Rock Landscapes

To understand a landscape one must learn its bones. Rocks gorge and flood plain, ice-smoothed hill or upthrust ridge record the earth’s experience like wrinkles on an old face…The underground bones control the growth above, the green skin of earth revealing what lies below.

Marion Campbell, ‘Argyll: The Enduring Heartland’
Sacrum, Erica Van Loon – Image from http://www.ericavanloon.nl/sacrum/

Based on the above collection of research I have produced some drawings exploring further ideas of immersion discussed in previous posts. As can be seen in the above notes, Erica Van Loon’s piece Sacrum is an etching of a human spinal bone, zoomed in as though a landscape around which the audience can walk. By chance, on a recent beach walk I discovered a vertebrae (of an unknown animal) so my first drawing explores very similar ideas to Van Loon’s. My piece enlarges the bone, immersing the viewer, the composition aiming to draw the eye through the piece into the imagined centre of the object. The cropped composition is influenced by the zines I created; cropping compositions, abstracting them, playing with macro and micro, is a good tactic of drawing the audience in and creating an immersive experience in small objects. I chose to use intricate mark-making to heighten this desire to look closer, the intricacy hopefully also providing an attractive force to viewers. This mark-making also means the process of creating the work was relatively time-consuming, something I have spoken about before as being an important aspect to the work (particularly when sculptural) as time almost becomes bound up in the final result. Their close-up nature also really emphasised to me how drawing can become the process of looking, spending time with and understanding the object in question.

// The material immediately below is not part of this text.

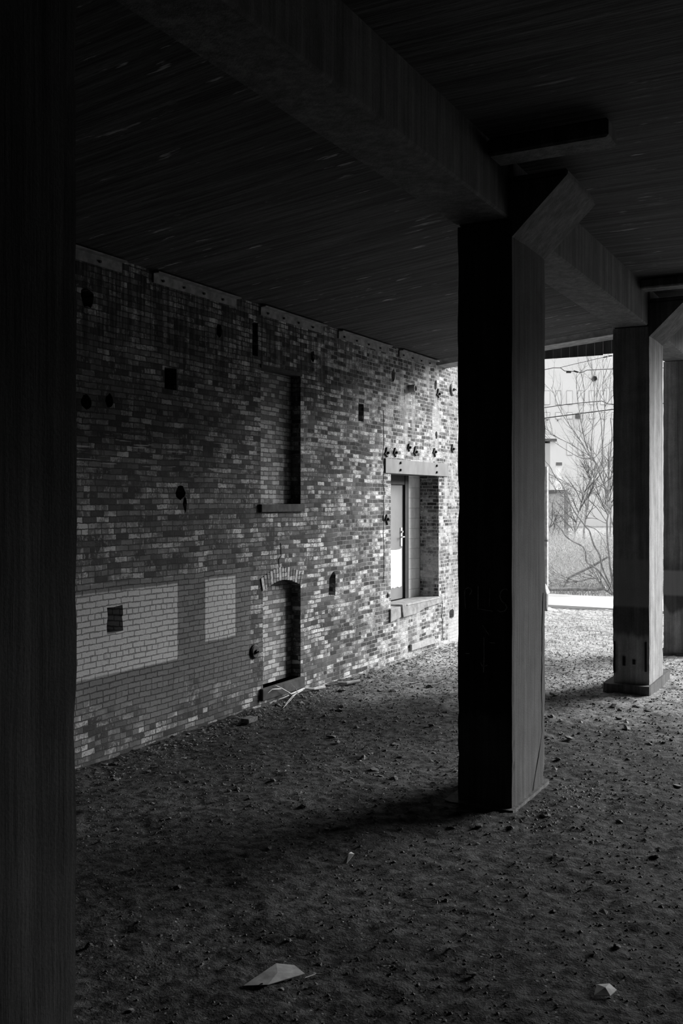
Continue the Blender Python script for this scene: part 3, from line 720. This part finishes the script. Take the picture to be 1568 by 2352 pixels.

I also thought it made sense to explore this same process with rocks, zooming into their surfaces, exploring them as though they were landscapes. As opposed to the bone, rock really can form landscapes which brings in an additional element of intrigue; perhaps at first glance it may appear as though simply a drawing of a landscape/rock formation but then there are often subtle differences between the small-scale patterns/textures/forms and the large scale.

This drawing had some areas that I felt were successful and some that weren’t so much. I like how the intricate mark-making of the first one has developed here, creating a highly detailed finish; to me it even leans close to the style of older engravings/etchings, as though it were a (mythical?) book illustration or something in this realm (another link back to zines/books). However, overall I don’t feel as though the piece has the landscape-style effect I was envisaging, instead appearing still as an individual pebble. The piece needs to be more immersive, ideally compositionally as the first one was, physically drawing the eye in and encompassing the viewer. The problem in part lies with my drawing being too similar to what I was drawing from: I struggle to draw from imagination alone, or even alter references to fit a different image in my mind, so perhaps this is something I need to work on. This may be helped by approaching drawings less formally – some rougher compositional sketches may have helped here as it would have allowed me to try out different ideas without committing so much time to each one.

My third drawing (currently in progress) therefore aims to maintain this level of intricate detail but compositionally delve further into the landscape-like patterns. I have taken a slightly different approach in that this time the drawing is from a more flat perspective, as though a bird’s eye view of a landscape, rather than from eye-level of someone on it. Whereas the first two were A3 in size this one if far bigger (roughly A1 but from a roll of paper so not exactly), perhaps even as though it were a map with the contours and plains of the surface (landscape/rock) laid out for all to see.

I have yet to see how this particular drawing will turn out but potentially it could be interesting to approach a landscape drawing in a similar way – large scale and from an aerial perspective. There are many possibilities for how I could select the landscape: random (linking to the Boyle Family’s work?), related to the area a particular stone was found (the two drawings could then form a diptych of sorts?), or maybe a quarry? I could also re-attempt a more conventional landscape, from a ‘land’ perspective rather than aerial, but on this new larger scale, and with having first done some rougher sketches to work out the composition.